Recorded information

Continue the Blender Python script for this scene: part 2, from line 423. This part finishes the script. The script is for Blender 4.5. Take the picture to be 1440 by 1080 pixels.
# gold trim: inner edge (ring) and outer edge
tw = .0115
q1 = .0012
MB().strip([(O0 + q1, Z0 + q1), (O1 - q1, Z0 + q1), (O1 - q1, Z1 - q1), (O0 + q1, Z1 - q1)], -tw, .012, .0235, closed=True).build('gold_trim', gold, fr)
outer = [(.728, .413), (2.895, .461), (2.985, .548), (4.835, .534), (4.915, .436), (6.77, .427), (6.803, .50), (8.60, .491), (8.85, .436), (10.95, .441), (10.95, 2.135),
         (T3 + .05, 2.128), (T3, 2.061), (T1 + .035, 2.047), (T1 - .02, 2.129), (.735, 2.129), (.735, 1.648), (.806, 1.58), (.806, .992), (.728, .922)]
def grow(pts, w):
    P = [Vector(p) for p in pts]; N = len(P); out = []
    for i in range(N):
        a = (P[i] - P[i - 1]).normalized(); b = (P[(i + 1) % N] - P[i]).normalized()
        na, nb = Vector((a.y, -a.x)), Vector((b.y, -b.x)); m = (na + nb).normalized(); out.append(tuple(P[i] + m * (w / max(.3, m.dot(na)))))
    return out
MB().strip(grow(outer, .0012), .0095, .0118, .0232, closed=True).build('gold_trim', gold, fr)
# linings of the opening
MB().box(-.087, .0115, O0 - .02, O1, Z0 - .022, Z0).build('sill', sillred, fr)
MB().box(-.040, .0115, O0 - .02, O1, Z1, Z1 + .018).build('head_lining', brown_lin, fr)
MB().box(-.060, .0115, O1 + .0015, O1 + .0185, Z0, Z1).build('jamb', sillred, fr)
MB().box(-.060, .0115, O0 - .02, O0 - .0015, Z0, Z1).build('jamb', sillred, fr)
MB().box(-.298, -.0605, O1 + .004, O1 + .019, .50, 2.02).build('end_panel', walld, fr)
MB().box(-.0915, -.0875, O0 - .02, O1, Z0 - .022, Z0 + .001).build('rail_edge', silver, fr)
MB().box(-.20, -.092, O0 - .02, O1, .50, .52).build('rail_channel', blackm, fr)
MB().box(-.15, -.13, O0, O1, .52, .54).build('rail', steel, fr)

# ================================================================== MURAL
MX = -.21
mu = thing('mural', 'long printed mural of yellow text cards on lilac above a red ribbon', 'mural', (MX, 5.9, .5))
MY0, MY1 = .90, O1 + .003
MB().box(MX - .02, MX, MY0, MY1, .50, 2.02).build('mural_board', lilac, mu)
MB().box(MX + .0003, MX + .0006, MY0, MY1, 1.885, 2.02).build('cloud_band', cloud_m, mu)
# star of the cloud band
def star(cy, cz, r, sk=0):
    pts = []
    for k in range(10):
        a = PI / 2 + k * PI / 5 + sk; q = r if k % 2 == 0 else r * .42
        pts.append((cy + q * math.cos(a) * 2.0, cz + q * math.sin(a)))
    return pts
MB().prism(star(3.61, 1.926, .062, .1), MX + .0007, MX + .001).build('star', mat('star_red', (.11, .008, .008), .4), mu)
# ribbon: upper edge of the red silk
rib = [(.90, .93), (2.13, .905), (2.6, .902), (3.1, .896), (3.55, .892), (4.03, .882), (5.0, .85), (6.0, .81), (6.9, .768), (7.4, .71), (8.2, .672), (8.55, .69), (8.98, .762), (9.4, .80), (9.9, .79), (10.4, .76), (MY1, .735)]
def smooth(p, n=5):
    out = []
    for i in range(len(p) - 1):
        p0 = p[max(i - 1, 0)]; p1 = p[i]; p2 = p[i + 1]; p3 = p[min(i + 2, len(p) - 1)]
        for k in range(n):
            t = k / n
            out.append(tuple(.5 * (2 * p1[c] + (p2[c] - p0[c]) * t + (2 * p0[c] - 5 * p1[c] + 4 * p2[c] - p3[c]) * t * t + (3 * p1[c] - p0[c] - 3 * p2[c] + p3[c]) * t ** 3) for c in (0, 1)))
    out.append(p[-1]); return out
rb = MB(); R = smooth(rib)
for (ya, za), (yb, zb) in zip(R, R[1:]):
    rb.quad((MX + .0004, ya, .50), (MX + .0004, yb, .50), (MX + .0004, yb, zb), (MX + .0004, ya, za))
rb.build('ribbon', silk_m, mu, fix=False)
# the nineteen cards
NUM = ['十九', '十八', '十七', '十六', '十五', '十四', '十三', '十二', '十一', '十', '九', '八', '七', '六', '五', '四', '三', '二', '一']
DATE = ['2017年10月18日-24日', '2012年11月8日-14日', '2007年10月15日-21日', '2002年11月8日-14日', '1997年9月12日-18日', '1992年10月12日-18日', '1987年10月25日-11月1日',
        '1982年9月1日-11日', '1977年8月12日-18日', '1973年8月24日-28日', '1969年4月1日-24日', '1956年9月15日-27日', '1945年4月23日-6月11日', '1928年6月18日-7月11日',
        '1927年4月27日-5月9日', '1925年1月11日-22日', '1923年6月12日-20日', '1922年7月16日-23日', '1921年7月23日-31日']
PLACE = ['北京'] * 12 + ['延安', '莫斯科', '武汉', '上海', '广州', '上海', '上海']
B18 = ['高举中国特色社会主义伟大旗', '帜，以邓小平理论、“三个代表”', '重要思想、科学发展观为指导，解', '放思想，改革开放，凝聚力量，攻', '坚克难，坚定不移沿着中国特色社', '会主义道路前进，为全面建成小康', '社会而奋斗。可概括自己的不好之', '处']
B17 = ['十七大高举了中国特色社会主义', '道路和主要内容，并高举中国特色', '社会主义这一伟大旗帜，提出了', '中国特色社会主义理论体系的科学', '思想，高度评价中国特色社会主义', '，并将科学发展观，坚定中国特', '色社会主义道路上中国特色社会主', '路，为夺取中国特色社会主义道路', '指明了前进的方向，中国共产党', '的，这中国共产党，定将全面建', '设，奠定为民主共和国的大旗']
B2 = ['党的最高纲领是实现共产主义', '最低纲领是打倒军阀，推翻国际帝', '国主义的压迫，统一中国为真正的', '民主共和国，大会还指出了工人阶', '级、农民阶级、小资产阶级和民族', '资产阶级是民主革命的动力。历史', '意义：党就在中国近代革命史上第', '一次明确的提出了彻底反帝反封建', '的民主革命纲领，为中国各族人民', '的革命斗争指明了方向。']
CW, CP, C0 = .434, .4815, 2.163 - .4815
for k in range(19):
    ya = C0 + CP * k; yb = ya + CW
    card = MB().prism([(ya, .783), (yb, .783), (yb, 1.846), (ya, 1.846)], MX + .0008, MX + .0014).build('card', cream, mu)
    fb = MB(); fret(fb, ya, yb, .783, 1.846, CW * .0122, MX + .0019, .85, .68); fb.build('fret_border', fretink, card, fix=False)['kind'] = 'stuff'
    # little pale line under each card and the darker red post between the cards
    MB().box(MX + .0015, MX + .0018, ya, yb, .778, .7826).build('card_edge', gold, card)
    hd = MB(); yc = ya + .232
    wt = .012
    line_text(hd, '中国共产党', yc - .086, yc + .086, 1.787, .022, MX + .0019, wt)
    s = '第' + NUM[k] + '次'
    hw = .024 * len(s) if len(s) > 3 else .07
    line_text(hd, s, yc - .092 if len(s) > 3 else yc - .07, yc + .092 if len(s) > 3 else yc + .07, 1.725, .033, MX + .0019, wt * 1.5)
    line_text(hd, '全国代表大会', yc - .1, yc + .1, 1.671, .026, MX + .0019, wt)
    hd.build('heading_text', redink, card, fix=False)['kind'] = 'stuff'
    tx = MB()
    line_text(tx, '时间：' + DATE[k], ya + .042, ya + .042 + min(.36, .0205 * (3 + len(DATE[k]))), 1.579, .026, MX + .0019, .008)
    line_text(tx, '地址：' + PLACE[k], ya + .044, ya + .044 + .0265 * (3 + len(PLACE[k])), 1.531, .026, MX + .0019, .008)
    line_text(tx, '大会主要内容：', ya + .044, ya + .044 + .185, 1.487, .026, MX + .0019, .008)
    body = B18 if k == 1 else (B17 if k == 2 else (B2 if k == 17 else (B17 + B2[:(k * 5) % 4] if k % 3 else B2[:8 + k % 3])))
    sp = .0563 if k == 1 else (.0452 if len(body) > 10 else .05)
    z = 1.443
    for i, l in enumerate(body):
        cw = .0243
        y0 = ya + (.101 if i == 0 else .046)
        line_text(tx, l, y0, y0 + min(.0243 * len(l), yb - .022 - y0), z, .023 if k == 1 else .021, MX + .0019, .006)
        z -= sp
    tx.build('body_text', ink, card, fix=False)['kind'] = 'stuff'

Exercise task
Looking at the material above, please copy exactly every line from its first line through the line containing "MB().box(-.15, -.13, O0, O1, .52, .54).build('rail', steel, fr)", with both ends included and nothing else.

Worked answer
Continue the Blender Python script for this scene: part 2, from line 423. This part finishes the script. The script is for Blender 4.5. Take the picture to be 1440 by 1080 pixels.
# gold trim: inner edge (ring) and outer edge
tw = .0115
q1 = .0012
MB().strip([(O0 + q1, Z0 + q1), (O1 - q1, Z0 + q1), (O1 - q1, Z1 - q1), (O0 + q1, Z1 - q1)], -tw, .012, .0235, closed=True).build('gold_trim', gold, fr)
outer = [(.728, .413), (2.895, .461), (2.985, .548), (4.835, .534), (4.915, .436), (6.77, .427), (6.803, .50), (8.60, .491), (8.85, .436), (10.95, .441), (10.95, 2.135),
         (T3 + .05, 2.128), (T3, 2.061), (T1 + .035, 2.047), (T1 - .02, 2.129), (.735, 2.129), (.735, 1.648), (.806, 1.58), (.806, .992), (.728, .922)]
def grow(pts, w):
    P = [Vector(p) for p in pts]; N = len(P); out = []
    for i in range(N):
        a = (P[i] - P[i - 1]).normalized(); b = (P[(i + 1) % N] - P[i]).normalized()
        na, nb = Vector((a.y, -a.x)), Vector((b.y, -b.x)); m = (na + nb).normalized(); out.append(tuple(P[i] + m * (w / max(.3, m.dot(na)))))
    return out
MB().strip(grow(outer, .0012), .0095, .0118, .0232, closed=True).build('gold_trim', gold, fr)
# linings of the opening
MB().box(-.087, .0115, O0 - .02, O1, Z0 - .022, Z0).build('sill', sillred, fr)
MB().box(-.040, .0115, O0 - .02, O1, Z1, Z1 + .018).build('head_lining', brown_lin, fr)
MB().box(-.060, .0115, O1 + .0015, O1 + .0185, Z0, Z1).build('jamb', sillred, fr)
MB().box(-.060, .0115, O0 - .02, O0 - .0015, Z0, Z1).build('jamb', sillred, fr)
MB().box(-.298, -.0605, O1 + .004, O1 + .019, .50, 2.02).build('end_panel', walld, fr)
MB().box(-.0915, -.0875, O0 - .02, O1, Z0 - .022, Z0 + .001).build('rail_edge', silver, fr)
MB().box(-.20, -.092, O0 - .02, O1, .50, .52).build('rail_channel', blackm, fr)
MB().box(-.15, -.13, O0, O1, .52, .54).build('rail', steel, fr)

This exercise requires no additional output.